Anyone hoping to find insights into other well-known unbroken ciphers (I’m thinking in particular of the Somerton Man’s Rubaiyat cryptogram) will doubtless come away dissatisfied: but it’s not really that kind of a thing. I liked it anyway. 🙂

7 thoughts on “World War II Crypto Hackers presentation…

  1. Diane on June 4, 2015 at 10:44 am said:

    I enjoyed hearing the session, though the images didn’t work for me.

    Of course, if you espouse the ‘history is just subjective’ philosophy, then my telling you that the vid part didn’t work for me can’t be considered to recount an objectively true historical event, so that instead of taking what I say as a fact (fact? what fact?), you can now invent some theory of your own about why I should want to say that it did/didn’t occur – and what’s more, since your theory is as good as anyone else’s – so long as you announce your position – then in the end it just comes down to whether you or I are better at swaying the masses.

    It’s a ridiculous philosophy for an historian – it ends in the negation of one’s calling, or a cold-blooded near-religious pragmatism akin to certain books written in the 1930s. “It’s not whether what you say is true; it’s how many you can convince”.

    I’m going back to re-read Herodotus: now there was an intelligent man! Wrong sometimes, but intelligent.

  2. Diane: I didn’t say I agreed with her take on metahistory (or indeed on history in general), but I did like the whole sorry / Sorge saga. Someone may be a bad swimmer but still find themselves in a beautiful swimming pool. 😉

  3. Diane on June 4, 2015 at 11:35 am said:

    For those who didn’t follow that link – the speaker refers to her teacher as belonging to one historical school and then mentions another which describes the aim of writing history objectively as a form of self-delusion.
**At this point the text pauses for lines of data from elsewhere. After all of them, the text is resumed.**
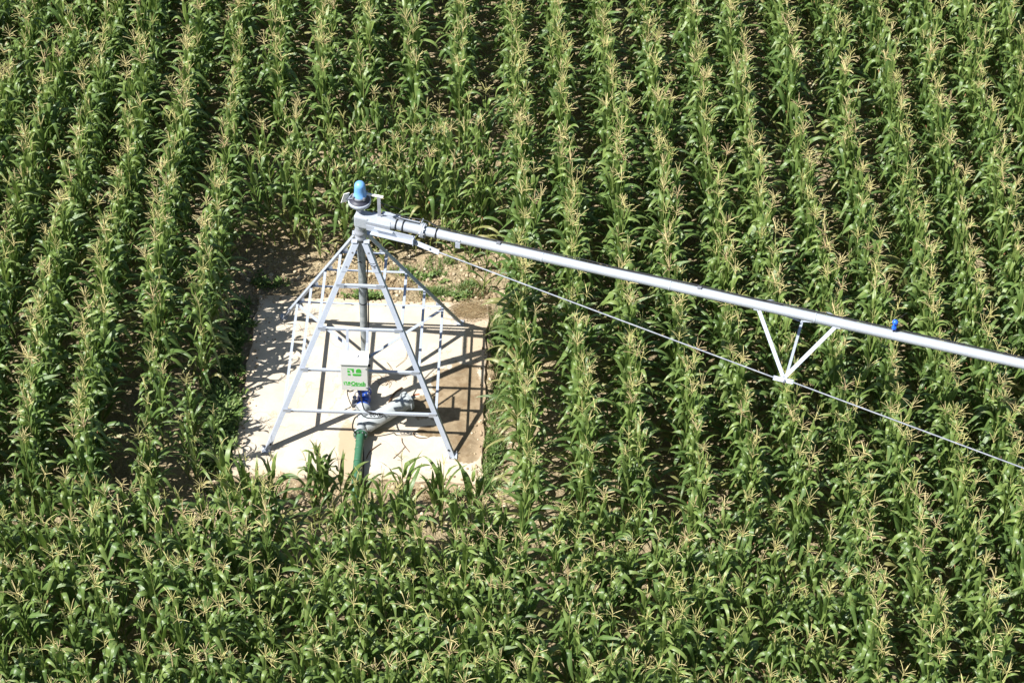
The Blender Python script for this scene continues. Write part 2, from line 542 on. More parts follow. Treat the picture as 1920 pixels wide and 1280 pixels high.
# ------------------------------------------------------------------ the span
SD, SN = V((.9647, -.2634, 0)), V((-.2634, -.9647, 0))      # along the span, and sideways towards the field road
S0 = V((0, -.06, 3.85))
UPV = V((0, 0, 1))
def sp(s, o=0., h=0.):
    return S0 + SD * s + SN * o + UPV * h
S3 = Matrix((SD, -SN, UPV)).transposed()                     # local frame: x along the span
span = empty('irrigation_span', (0, 0, 3.56), label='long galvanised irrigation pipe with truss, reaching out over the corn', category='irrigation pipe')
P = []
RP = .074
SEG = [(1.02, 2.92), (2.92, 4.90), (4.90, 7.10), (7.10, 10.4), (10.4, 16.6)]
pm = MB()
for a, b in SEG:
    pm.tube([sp(a + .0015), sp(b - .0015)], RP, 28)
pipe = pm.build('span_pipe', M['pipe'], span); P.append(pipe)
for s in (2.92, 4.90, 7.10, 10.4):
    P.append(MB().lathe([(RP + .001, -.012), (RP + .006, -.006), (RP + .006, .006), (RP + .001, .012)], sp(s), SD, 28).build('weld_ring', M['pipe'], pipe))
# swivel elbow on top of the riser
el = MB()
el.lathe([(.080, 0), (.085, .01), (.085, .10), (.08, .12)], (0, 0, 3.56), seg=26)
P.append(el.build('swivel_sleeve', M['pipe'], span))
hb = MB()
hb.box(sp(.05, 0, -.045), (.24, .19, .22), S3, .03)
hb.prism([(-.085, -.12), (.085, -.12), (.095, .015), (.065, .075), (-.065, .075), (-.095, .015)], sp(.10), sp(.52), -SN, UPV)
P.append(hb.build('elbow_casting', M['pipe'], span))
P.append(MB().lathe([(.055, 0), (.055, .2)], (0, 0, 3.90), seg=18).build('neck', M['dullsteel'], span))
bt = MB()
bt.lathe([(.080, 0), (.088, .02), (.088, .24), (.080, .26), (.080, .70)], sp(.30), SD, 28)
P.append(bt.build('flexible_sleeve', M['pipe'], span))
for s in (.59, .70, 1.23):
    r0 = .082 if s < 1 else .079
    P.append(MB().lathe([(r0, 0), (r0 + .010, 0), (r0 + .010, .018), (r0, .018)], sp(s), SD, 28).build('hose_band', M['black'], span))
fl = MB()
fl.lathe([(RP, 0), (.118, 0), (.118, .022), (RP, .022)], sp(1.00), SD, 28, False)
fl.lathe([(RP, 0), (.118, 0), (.118, .022), (RP, .022)], sp(1.03), SD, 28, False)
P.append(fl.build('pipe_flange', M['pipe'], span))
flo = P[-1]
for k in range(8):
    t = k * math.pi / 4 + .2
    P.append(MB().lathe([(.012, -.02), (.012, .072)], sp(1.0, .1 * math.cos(t), .1 * math.sin(t)), SD, 6, False).build('bolt', M['zinc'], flo))
# side brackets of the swivel joint and their links
for s in (-1, 1):
    n = SN * s
    br = MB()
    br.flat(sp(.16, .155 * s, -.045), sp(.92, .165 * s, -.05), UPV, .10, SN, .012)
    br.flat(sp(.24, .198 * s, -.102), sp(.95, .205 * s, -.107), SN, .07, UPV, .010)
    br.flat(sp(.30, .19 * s, .006), sp(.60, .195 * s, .004), SN, .05, UPV, .008)
    br.flat(sp(.94, .155 * s, -.06), sp(.94, .26 * s, -.06), UPV, .12, SD, .010)
    P.append(br.build('swivel_bracket', M['steel'], span))
    lk = MB().flat(sp(.90, .185 * s, -.09), sp(1.35, .235 * s, -.150), UPV - SN * s * .6, .075, SN * s + UPV * .6, .012)
    lk = lk.build('truss_link', M['steel'], span); P.append(lk)
    for q in (.98, 1.20):
        k = (q - .9) / .45
        P.append(MB().lathe([(.018, 0), (.018, .016), (.01, .018), (.01, .03)], sp(q, (.19 + .05 * k) * s, -.085 - .06 * k), SN * s + UPV * .6, 6, False).build('bolt', M['zinc'], lk))
# upright strip and the stay of the collector ring
P.append(MB().flat(sp(.32, .0, .08), sp(.32, .0, .48), SD, .055, SN, .008).build('upright_strip', M['dullsteel'], span))
P.append(MB().box(V((.22, .0, 4.24)), (.30, .04, .022), Matrix.Rotation(R(-14), 3, 'Z'), .003).build('collector_stay', M['white'], span))
ds = MB()
ds.lathe([(.05, 0), (.12, .0), (.172, .03), (.178, .06), (.178, .085), (.172, .09)], (.0, 0, 4.05), seg=36)
disc = ds.build('collector_tray', M['steel'], span); P.append(disc)
P.append(MB().lathe([(.16, 0), (.16, .008), (.11, .012), (.105, .05)], (.0, 0, 4.14), seg=30).build('tray_cover', M['navy'], disc))
P.append(MB().lathe([(.10, 0), (.106, .01), (.106, .03), (.10, .04)], (.0, 0, 4.19), seg=26).build('clamp_ring', M['dullsteel'], disc))
prof = [(.098, .0), (.098, .025), (.092, .03), (.087, .14), (.084, .20)]
for k in range(1, 10):
    t = k / 9 * math.pi / 2
    prof.append((.084 * math.cos(t), .20 + .08 * math.sin(t)))
P.append(MB().lathe(prof, (.012, 0, 4.225), seg=32).build('collector_dome', M['blue'], span))
for k in range(4):
    t = R(35 + 90 * k)
    P.append(MB().box(V((.115 * math.cos(t) + .01, .115 * math.sin(t), 4.235)), (.03, .03, .05), Matrix.Rotation(t, 3, 'Z'), .004).build('dome_clip', M['zinc'], span))
P.append(MB().flat(V((-.24, -.02, 4.10)), V((-.19, -.03, 4.29)), (1, .45, 0), .09, (-.45, 1, .1), .012).build('limit_flag', M['white'], span))
P.append(MB().tube([(-.21, -.02, 4.16), (-.10, -.01, 4.17)], .012, 8).build('flag_arm', M['dullsteel'], span))
# clip below the pipe
c = MB().flat(sp(1.60, .082, -.02), sp(1.60, .085, -.12), SD, .075, SN, .010)
c.flat(sp(1.60, .0, RP + .004), sp(1.60, .084, .03), SD, .075, UPV, .006)
P.append(c.build('pipe_clip', M['steel'], span))
for s in (2.22, 5.34):
    P.append(MB().box(sp(s, .0, RP + .012), (.06, .05, .025), S3, .004).build('cable_clip', M['zinc'], span))
# trusses: a joint on either side, posts up to the pipe, a strut between the joints, rods
for js, JO, JH in ((6.84, .66, -.75), (12.6, 1.20, -1.25)):
    for s in (-1, 1):
        j = sp(js, JO * s, JH)
        for ds_ in (-.60, .60):
            top = sp(js + ds_, .07 * s, -.045)
            P.append(MB().angle(j + SD * ds_ * .03, top, SD * (1 if ds_ < 0 else -1), SN * s * -1 + UPV * .3, .055, .006).build('truss_post', M['steel'], span))
            P.append(MB().flat(top + SD * ds_ * .03, top + UPV * .11 - SN * s * .03, SD, .07, SN, .012).build('post_bracket', M['steel'], span))
        P.append(MB().flat(j - SD * .15, j + SD * .15, UPV - SN * s * .8, .068, SN * s + UPV * .9, .014).build('joint_plate', M['steel'], span))
        P.append(MB().tube([j + SD * .02, j + SD * .02 + SN * s * .05], .018, 8).build('bolt', M['zinc'], span))
    P.append(MB().tube([sp(js + .03, JO - .03, JH + .01), sp(js + .03, -JO + .03, JH + .01)], .028, 4, True, False).build('cross_strut', M['steel'], span))
    # the pair of struts that cross above the pipe's far side
    for ds_ in (-.58, .58):
        P.append(MB().flat(sp(js + ds_, -.03, .066), sp(js + ds_ * .72, -.20, -.03), SD, .06, UPV, .008).build('saddle_strap', M['steel'], span))
for s in (-1, 1):
    a, j1, j2, e = sp(1.33, .232 * s, -.148), sp(6.84, .66 * s, -.75), sp(12.6, 1.20 * s, -1.25), sp(16.6, 1.30 * s, -1.38)
    for p, q in ((a, j1 - SD * .12), (j1 + SD * .12, j2 - SD * .12), (j2 + SD * .12, e)):
        P.append(MB().tube([p, q], .0110, 8).build('truss_rod', M['dullsteel'], span))
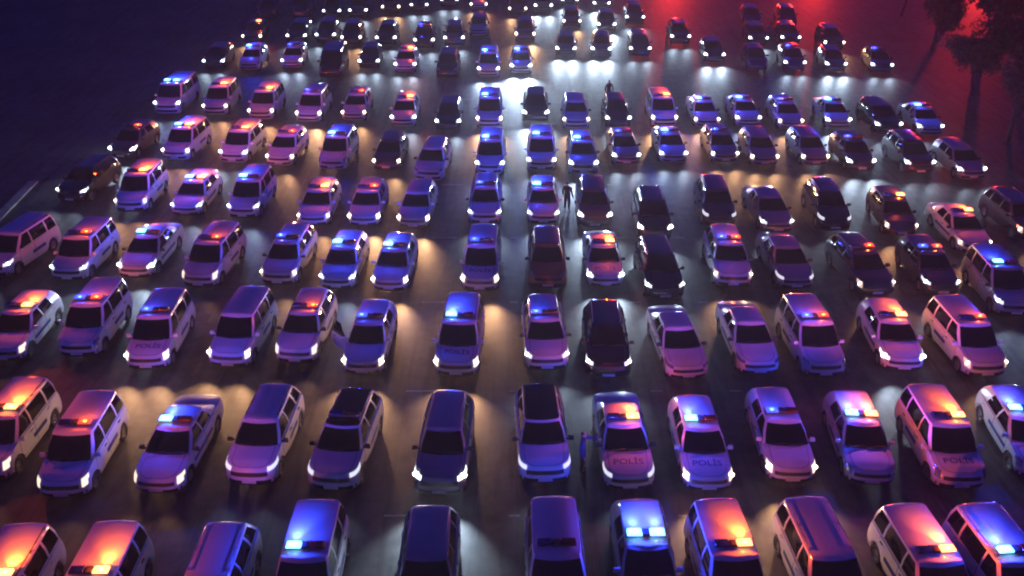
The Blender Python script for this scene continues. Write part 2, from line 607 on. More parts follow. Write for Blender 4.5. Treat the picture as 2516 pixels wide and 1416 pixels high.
# lamps shared between cars
def light_data(name, kind, energy, color, radius, size=None, blend=None):
    d = bpy.data.lights.new(name, kind)
    d.energy = energy
    d.color = color
    d.shadow_soft_size = radius
    if size:
        d.spot_size = R(size)
        d.spot_blend = blend
    return d
WARM, COOL = (1.0, 0.53, 0.25), (0.62, 0.80, 1.0)
HEAD_LAMP = {k: light_data('headlamp_beam', 'SPOT', HEAD_W[k], WARM if k in 'wWe' else COOL, .06, 84, 1.0) for k in 'wWcCXYde'}
BEACON = {
    ('b', 1): light_data('beacon_blue', 'POINT', BAR_W * .75, (0.028, 0.05, 1.0), .05),
    ('r', 1): light_data('beacon_red', 'POINT', BAR_W * .5, (1.0, 0.10, 0.010), .05),
    ('r', 9): light_data('added_red_glow', 'SPOT', RED_GLOW_W, (1.0, 0.03, 0.02), .08, 64, 1.0),  # only for the added vans out of view
    ('b', 0): light_data('beacon_blue_dim', 'POINT', BAR_W * .13, (0.035, 0.055, 1.0), .05),
    ('r', 0): light_data('beacon_red_dim', 'POINT', BAR_W * .13, (1.0, 0.10, 0.010), .05),
}

BEAM = {
    'b': light_data('beacon_blue_beam', 'SPOT', BAR_W * 1.5, (0.03, 0.06, 1.0), .05, 96, 1.0),
    'r': light_data('beacon_red_beam', 'SPOT', BAR_W * 1.5, (1.0, 0.12, 0.012), .05, 96, 1.0),
}

# ------------------------------------------------------------------ ground
def sheet(name, pts, z, material, kind='structure'):
    me = bpy.data.meshes.new(name)
    me.from_pydata([(x, y, z) for x, y in pts], [], [tuple(range(len(pts)))])
    me.materials.append(material)
    o = link(bpy.data.objects.new(name, me))
    o['kind'] = kind
    return o

def ground_material():
    m = bpy.data.materials.new('worn_concrete')
    m.use_nodes = True
    nt = m.node_tree
    b = nt.nodes['Principled BSDF']
    tc = nt.nodes.new('ShaderNodeTexCoord')
    def noise(scale, detail, rough=.6):
        n = nt.nodes.new('ShaderNodeTexNoise')
        n.inputs['Scale'].default_value = scale
        n.inputs['Detail'].default_value = detail
        n.inputs['Roughness'].default_value = rough
        nt.links.new(tc.outputs['Object'], n.inputs['Vector'])
        return n
    n1, n2, n3 = noise(.18, 5), noise(1.6, 6), noise(38, 3)
    r1 = nt.nodes.new('ShaderNodeValToRGB')
    r1.color_ramp.elements[0].position = .32
    r1.color_ramp.elements[0].color = (.070, .066, .062, 1)
    r1.color_ramp.elements[1].position = .68
    r1.color_ramp.elements[1].color = (.140, .130, .120, 1)
    nt.links.new(n1.outputs['Fac'], r1.inputs['Fac'])
    r2 = nt.nodes.new('ShaderNodeValToRGB')
    r2.color_ramp.elements[0].position = .36
    r2.color_ramp.elements[0].color = (.62, .62, .62, 1)
    r2.color_ramp.elements[1].position = .6
    r2.color_ramp.elements[1].color = (1, 1, 1, 1)
    nt.links.new(n2.outputs['Fac'], r2.inputs['Fac'])
    mx = nt.nodes.new('ShaderNodeMix'); mx.data_type = 'RGBA'; mx.blend_type = 'MULTIPLY'
    mx.inputs[0].default_value = 1
    nt.links.new(r1.outputs[0], mx.inputs[6]); nt.links.new(r2.outputs[0], mx.inputs[7])
    r3 = nt.nodes.new('ShaderNodeValToRGB')
    r3.color_ramp.elements[0].color = (.75, .75, .75, 1)
    r3.color_ramp.elements[1].color = (1.2, 1.2, 1.2, 1)
    nt.links.new(n3.outputs['Fac'], r3.inputs['Fac'])
    mx2 = nt.nodes.new('ShaderNodeMix'); mx2.data_type = 'RGBA'; mx2.blend_type = 'MULTIPLY'
    mx2.inputs[0].default_value = 1
    nt.links.new(mx.outputs[2], mx2.inputs[6]); nt.links.new(r3.outputs[0], mx2.inputs[7])
    # oil spots and tyre scuffs
    mp = nt.nodes.new('ShaderNodeMapping')
    mp.inputs['Scale'].default_value = (2.2, .16, 1)
    nt.links.new(tc.outputs['Object'], mp.inputs['Vector'])
    n4 = noise(1.0, 4)
    nt.links.new(mp.outputs[0], n4.inputs['Vector'])
    vo = nt.nodes.new('ShaderNodeTexVoronoi')
    vo.inputs['Scale'].default_value = .55
    nt.links.new(tc.outputs['Object'], vo.inputs['Vector'])
    r4 = nt.nodes.new('ShaderNodeValToRGB')
    r4.color_ramp.elements[0].position = .40
    r4.color_ramp.elements[0].color = (.5, .5, .5, 1)
    r4.color_ramp.elements[1].position = .50
    r4.color_ramp.elements[1].color = (1, 1, 1, 1)
    nt.links.new(n4.outputs['Fac'], r4.inputs['Fac'])
    r5 = nt.nodes.new('ShaderNodeValToRGB')
    r5.color_ramp.elements[0].position = .05
    r5.color_ramp.elements[0].color = (.35, .35, .35, 1)
    r5.color_ramp.elements[1].position = .22
    r5.color_ramp.elements[1].color = (1, 1, 1, 1)
    nt.links.new(vo.outputs['Distance'], r5.inputs['Fac'])
    last = mx2.outputs[2]
    for rr in (r4, r5):
        m3 = nt.nodes.new('ShaderNodeMix'); m3.data_type = 'RGBA'; m3.blend_type = 'MULTIPLY'
        m3.inputs[0].default_value = .8
        nt.links.new(last, m3.inputs[6]); nt.links.new(rr.outputs[0], m3.inputs[7])
        last = m3.outputs[2]
    nt.links.new(last, b.inputs['Base Color'])
    b.inputs['Roughness'].default_value = .58
    b.inputs['Specular IOR Level'].default_value = .3
    bp = nt.nodes.new('ShaderNodeBump')
    bp.inputs['Strength'].default_value = .35
    bp.inputs['Distance'].default_value = .01
    nt.links.new(n3.outputs['Fac'], bp.inputs['Height'])
    nt.links.new(bp.outputs['Normal'], b.inputs['Normal'])
    return m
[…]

    (The ‘you’ is not particular; English equivalent of Fr. “on”)

  4. Diane on June 4, 2015 at 11:40 am said:

    Oh – there you are *jumps*. You appeared while I was writing the sequel.

    Yes, I’d have loved to see the vid. The speaker sounded like a go-ahead sort of person. But *oooh* the air was so thick with competitive self-righteous clever-mick angst.

    I wouldn’t be a cryptanalyst for anything – need a slower sort of life.

  5. SirHubert on June 4, 2015 at 12:11 pm said:

    “Most of the Soviet and GDR historiography about Sorge later painted a heroic picture of him: while most of the West German historiography focuses instead on his drunkenness, his numerous affairs, his illnesses and so forth.”

    Goodness. Anyone would think there was a subjective element going on.

  6. SirHubert: certainly selective. 😉

  7. xplor on June 6, 2015 at 7:14 pm said:

    Spies come in all types. The one they called Ramsay was one of the best. Was he the model for James Bond ? In 1939 he ran his Zundapp into the wall. Hoping to keep his information flowing he gave his cipher to his radio operator Max Clausen.. After that his team went down hill. Interesting two British spies, Ruth Kuczynski and Roger Hollis were in his circle.